Return the listing below verbatim. Pictures do not belong in the copy.

◆ ◆ ◆ ◆ ◆ ◆ ◆

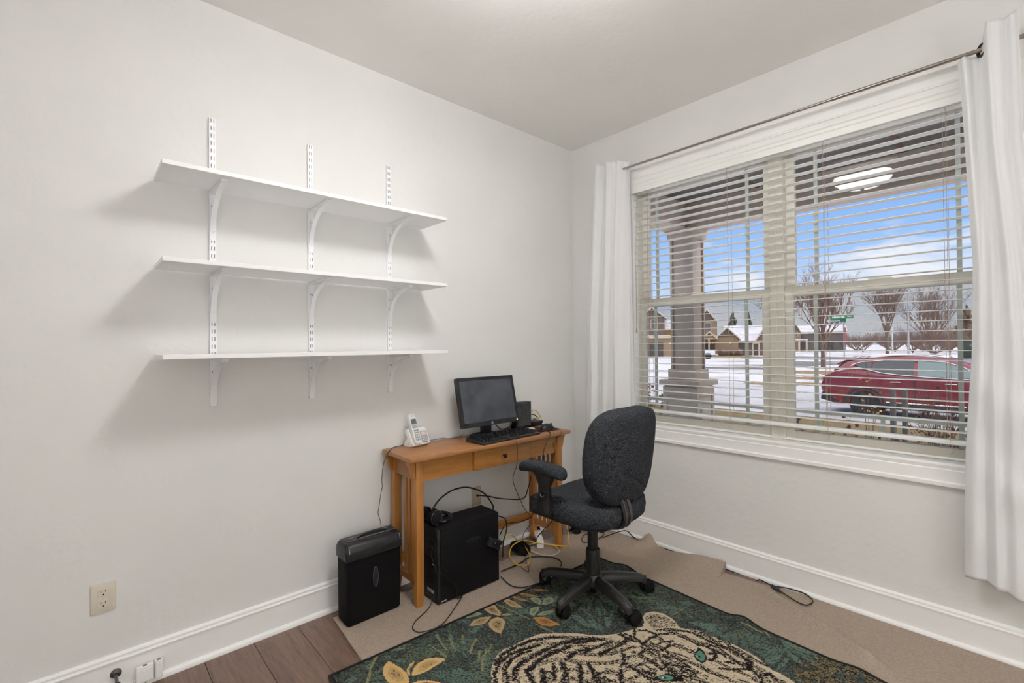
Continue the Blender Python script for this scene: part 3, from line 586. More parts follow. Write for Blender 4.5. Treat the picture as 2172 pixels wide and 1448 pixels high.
# ---------------------------------------------------------------- street furniture
M_galv = pmat('galvanised_steel', (170, 172, 174), rough=.5, metal=.5, var=.05); M_sgn = pmat('sign_green', (34, 110, 78), rough=.4, var=.03); M_wht = pmat('sign_white', (220, 228, 222), rough=.5); M_stop = pmat('sign_red', (150, 52, 46), rough=.5, var=.04)
ss = empty('street_sign', 'green street name sign on a steel post with a stop sign seen edge-on', 'street sign', (21.05, 3.06, ZG), R(-77.2))
MB().tube([(0, 0, 0), (-.02, 0, 3.1)], .025, 8).build('post', M_galv, ss, smooth=True)
mt = Matrix.Translation((-.08, 0, 3.14)) @ Matrix.Rotation(R(38), 4, 'Z') @ Matrix.Rotation(R(-3), 4, 'Y')
b1 = MB().cbox((0, 0, 0), (1.02, .012, .16), mt).build('name_blade', M_sgn, ss); tx = MB(); rn = random.Random(5)
x = -.40
while x < .12: w_ = rn.uniform(.025, .05); tx.cbox((x, -.008, .0), (w_, .003, .075), mt); x += w_+.02
for k in range(4): tx.cbox((.26+k*.05, -.008, .01), (.03, .003, .045), mt)
tx.build('lettering', M_wht, b1)
mt2 = Matrix.Translation((-.10, .0, 3.0)) @ Matrix.Rotation(R(-35), 4, 'Z') @ Matrix.Rotation(R(-3), 4, 'Y')
b2 = MB().cbox((-.13, 0, 0), (.66, .012, .13), mt2).build('name_blade', M_sgn, ss); tx = MB(); x = -.40
while x < -.02: w_ = rn.uniform(.025, .05); tx.cbox((x, -.008, 0), (w_, .003, .06), mt2); x += w_+.02
tx.build('lettering', M_wht, b2)
MB().prism([(-.05, 2.82), (.05, 2.80), (.06, 2.95), (-.04, 2.98)], -.03, .03, 'y').build('bracket', M_galv, ss)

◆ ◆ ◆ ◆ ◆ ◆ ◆

▶ Solved exercise
Continue the Blender Python script for this scene: part 3, from line 586. More parts follow. Write for Blender 4.5. Treat the picture as 2172 pixels wide and 1448 pixels high.
# ---------------------------------------------------------------- street furniture
M_galv = pmat('galvanised_steel', (170, 172, 174), rough=.5, metal=.5, var=.05); M_sgn = pmat('sign_green', (34, 110, 78), rough=.4, var=.03); M_wht = pmat('sign_white', (220, 228, 222), rough=.5); M_stop = pmat('sign_red', (150, 52, 46), rough=.5, var=.04)
ss = empty('street_sign', 'green street name sign on a steel post with a stop sign seen edge-on', 'street sign', (21.05, 3.06, ZG), R(-77.2))
MB().tube([(0, 0, 0), (-.02, 0, 3.1)], .025, 8).build('post', M_galv, ss, smooth=True)
mt = Matrix.Translation((-.08, 0, 3.14)) @ Matrix.Rotation(R(38), 4, 'Z') @ Matrix.Rotation(R(-3), 4, 'Y')
b1 = MB().cbox((0, 0, 0), (1.02, .012, .16), mt).build('name_blade', M_sgn, ss); tx = MB(); rn = random.Random(5)
x = -.40
while x < .12: w_ = rn.uniform(.025, .05); tx.cbox((x, -.008, .0), (w_, .003, .075), mt); x += w_+.02
for k in range(4): tx.cbox((.26+k*.05, -.008, .01), (.03, .003, .045), mt)
tx.build('lettering', M_wht, b1)
mt2 = Matrix.Translation((-.10, .0, 3.0)) @ Matrix.Rotation(R(-35), 4, 'Z') @ Matrix.Rotation(R(-3), 4, 'Y')
b2 = MB().cbox((-.13, 0, 0), (.66, .012, .13), mt2).build('name_blade', M_sgn, ss); tx = MB(); x = -.40
while x < -.02: w_ = rn.uniform(.025, .05); tx.cbox((x, -.008, 0), (w_, .003, .06), mt2); x += w_+.02
tx.build('lettering', M_wht, b2)
MB().prism([(-.05, 2.82), (.05, 2.80), (.06, 2.95), (-.04, 2.98)], -.03, .03, 'y').build('bracket', M_galv, ss)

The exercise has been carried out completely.